About

Asma Sultana is a Bangladeshi-born British freelance visual artist living and working in Canada. After graduating in Drawing and Painting from Bangladesh, she trained in Fine Arts and History of Art in London and Toronto. As a freelance artist, Asma organized many solo exhibitions and participated in many group exhibitions in Canada, England, India, and Bangladesh. She uses the unique signature of her body to explore her identity in time and space. Using her own hair or thumbprints, she engraves her emotions on canvas, paper, or fabric to express the inimitable chaos of her inner and outer world.

Artist’s Statement :
My work is an excavation of my memories to dissect, disassemble, reassemble, and reinterpret the life experiences that underpin my Identity. The Identity once shaped by the socio-cultural milieu of my origin has been fractured, and I had to recreate myself by crystallizing the principles that sieve through my experiences as an exile and a nomad. My artworks thus represent a soliloquy, a stream of consciousness that conveys the dialogues I want to share. I try to recreate those inimitable personal experiences that simultaneously have roots in our collective experiences through an awareness of intersectionality.

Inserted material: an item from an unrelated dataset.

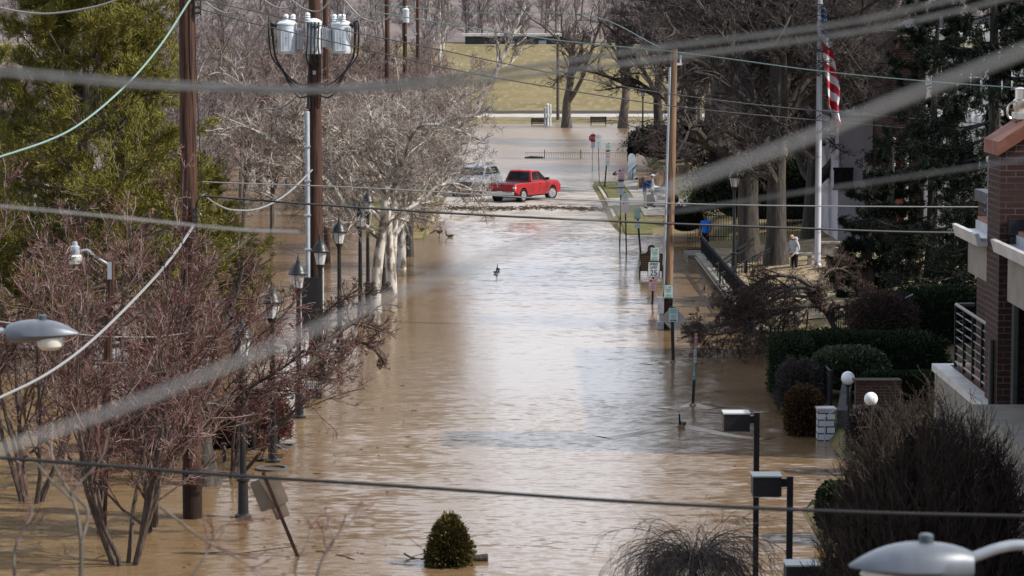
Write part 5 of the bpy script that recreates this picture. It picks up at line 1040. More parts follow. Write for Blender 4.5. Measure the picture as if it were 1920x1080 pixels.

To tap into the enormous energy of an assembling identity, I build a bridge of physical connection to my work. I use thumbs and fingers instead of brushes or pencils to draw with ink on paper or different surfaces. Besides, I use my hair instead of thread to do embroideries or needlework, make dresses, patterns, et cetera. I use used objects from my daily life and modify them with my discarded and uprooted hair, all I have stored with care. I wanted to give them a place in my art. The process of collecting, cleaning and storing hair one by one is like a ritual for me, carefully arranged activities like taking care of an infant. This is also a way to develop a kind of bilateral relationship with myself, I am my mother, and I am my child.
My artworks are permeated with experiences of solitude and displacement. I try to distil all these anguishes into my works by weaving them like a tapestry. They are also time machines to recreate the time lost and souvenirs of sacrifices. How they shifted my perspectives in recreating my Identity in the crucible of life. Alienation, exile, migration, emptiness, and void left by the lost dreams and recurrent nightmares of the future passed are some of the ingredients of my alchemy to achieve my own process of chrysopoeia: the transmutation of losses into my artistic expressions, my own philosopher’s stone.